Jack Rodrigues was on his first day of work at Applebee’s in Lady Lake when gunfire broke out there. 

This past weekend, he finally reached his breaking point when he says the man who pulled the trigger came back to the restaurant.  Friday morning, he sent his boss a text message saying he doesn’t feel safe at work, and he has to quit.

"Every night, he’ll jump out of bed, he’ll wake up crying," Jack’s wife Brandie told FOX 35. "I just grab him and hold him and say, ‘Everything’s going to be okay. This is going to get better for us.’"

Brandie happened to be on the phone with Jack when the shooting happened.

"I open the door and I hear this pop-pop-pop," Jack recounted. 

Jack says when he first heard gunfire, he didn’t really process what was happening. He’s hard of hearing and thought at first that the sound might be fireworks.

"All I remember is screaming. ‘Please just run. I can’t lose my husband tonight.’ Because we thought they were going after him," explained Brandie.

The state attorney’s office says that the sound was Dishaun Hudson firing three shots into the air after getting in a fight in the parking lot. Law enforcement says Hudson had also been fighting with people earlier in the evening. Jack didn't know it was Hudson shooting. He says after he heard the noise, Hudson, a stranger, put his arm around him and told him everything was going to be okay.

Dishaun Hudson was killed by a customer at an Applebees. The State Attorneys Office says that customer is protected by Stand Your Ground Laws. (Courtesy: John Colman)

Surveillance video shows everyone rushing inside the Applebee’s. Hudson goes in too. 

A moment later, "Pow, pow, pow," remembered Brandie. "Jack’s screaming, ‘He’s got a gun, he’s gonna kill him!’"

Hudson started emptying his pockets. A customer with a concealed carry permit shot him around a dozen times. The state attorney’s office just announced that although Hudson was unarmed when he was shot, the customer is protected by stand-your-ground laws. He won’t face any charges.

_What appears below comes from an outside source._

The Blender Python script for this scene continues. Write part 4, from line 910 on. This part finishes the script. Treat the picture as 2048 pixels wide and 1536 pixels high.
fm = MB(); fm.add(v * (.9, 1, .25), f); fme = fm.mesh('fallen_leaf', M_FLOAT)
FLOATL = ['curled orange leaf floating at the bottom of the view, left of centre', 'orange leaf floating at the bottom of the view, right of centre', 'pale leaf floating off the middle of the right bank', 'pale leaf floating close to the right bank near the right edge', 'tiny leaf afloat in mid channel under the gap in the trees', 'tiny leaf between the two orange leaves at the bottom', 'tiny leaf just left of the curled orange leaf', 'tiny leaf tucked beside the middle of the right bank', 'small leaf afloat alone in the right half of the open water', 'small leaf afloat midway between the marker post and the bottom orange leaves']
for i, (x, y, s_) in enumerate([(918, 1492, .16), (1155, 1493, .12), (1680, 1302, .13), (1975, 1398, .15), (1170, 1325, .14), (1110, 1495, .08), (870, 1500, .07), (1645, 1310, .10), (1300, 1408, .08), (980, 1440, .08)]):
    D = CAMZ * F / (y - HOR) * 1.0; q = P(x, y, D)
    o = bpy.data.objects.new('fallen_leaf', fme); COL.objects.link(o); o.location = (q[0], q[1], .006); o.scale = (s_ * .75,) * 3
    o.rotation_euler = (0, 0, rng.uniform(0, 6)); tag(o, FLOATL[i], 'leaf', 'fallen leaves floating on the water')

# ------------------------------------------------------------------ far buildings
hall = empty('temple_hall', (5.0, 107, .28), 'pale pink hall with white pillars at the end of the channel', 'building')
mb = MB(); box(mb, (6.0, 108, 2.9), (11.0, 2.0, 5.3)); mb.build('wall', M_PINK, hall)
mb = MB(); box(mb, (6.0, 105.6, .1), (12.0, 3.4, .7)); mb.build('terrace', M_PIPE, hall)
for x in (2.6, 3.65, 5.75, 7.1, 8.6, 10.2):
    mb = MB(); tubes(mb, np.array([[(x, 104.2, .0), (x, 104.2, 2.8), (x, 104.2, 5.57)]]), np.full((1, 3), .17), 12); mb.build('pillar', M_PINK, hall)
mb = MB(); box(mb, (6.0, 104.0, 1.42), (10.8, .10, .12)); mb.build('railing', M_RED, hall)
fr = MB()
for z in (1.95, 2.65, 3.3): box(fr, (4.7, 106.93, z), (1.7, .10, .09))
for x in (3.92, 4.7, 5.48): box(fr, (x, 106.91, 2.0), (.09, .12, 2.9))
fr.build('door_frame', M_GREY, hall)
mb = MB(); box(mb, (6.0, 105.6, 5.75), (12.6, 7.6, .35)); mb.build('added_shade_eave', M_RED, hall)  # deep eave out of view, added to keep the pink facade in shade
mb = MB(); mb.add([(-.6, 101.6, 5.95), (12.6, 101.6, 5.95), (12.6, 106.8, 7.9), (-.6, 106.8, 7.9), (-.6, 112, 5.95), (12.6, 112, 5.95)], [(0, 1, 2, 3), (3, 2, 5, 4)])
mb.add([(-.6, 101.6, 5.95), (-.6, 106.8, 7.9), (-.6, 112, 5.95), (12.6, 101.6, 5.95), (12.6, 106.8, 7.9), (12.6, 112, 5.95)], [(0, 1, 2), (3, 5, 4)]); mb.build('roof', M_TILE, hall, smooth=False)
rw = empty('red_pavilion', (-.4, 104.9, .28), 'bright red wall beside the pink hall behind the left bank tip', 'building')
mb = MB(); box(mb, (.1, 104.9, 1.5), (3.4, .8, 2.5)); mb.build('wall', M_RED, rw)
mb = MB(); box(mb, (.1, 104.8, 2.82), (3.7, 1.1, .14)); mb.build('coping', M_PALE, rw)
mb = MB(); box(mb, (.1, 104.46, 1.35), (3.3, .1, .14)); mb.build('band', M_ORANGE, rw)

The  state attorney’s office explained in a memo, which read in part, "It is not the defendant’s burden to prove he was acting in self-defense, rather the burden of proof is on the State to show that it was not self-defense."

The Rodrigues family wishes the whole thing never happened.

 "It makes me very sick. I don’t feel right," said Jack.

Jack and Brandie didn't know Hudson at the time of the shooting but have since been in contact with his family. They learned he was a beloved father and boyfriend.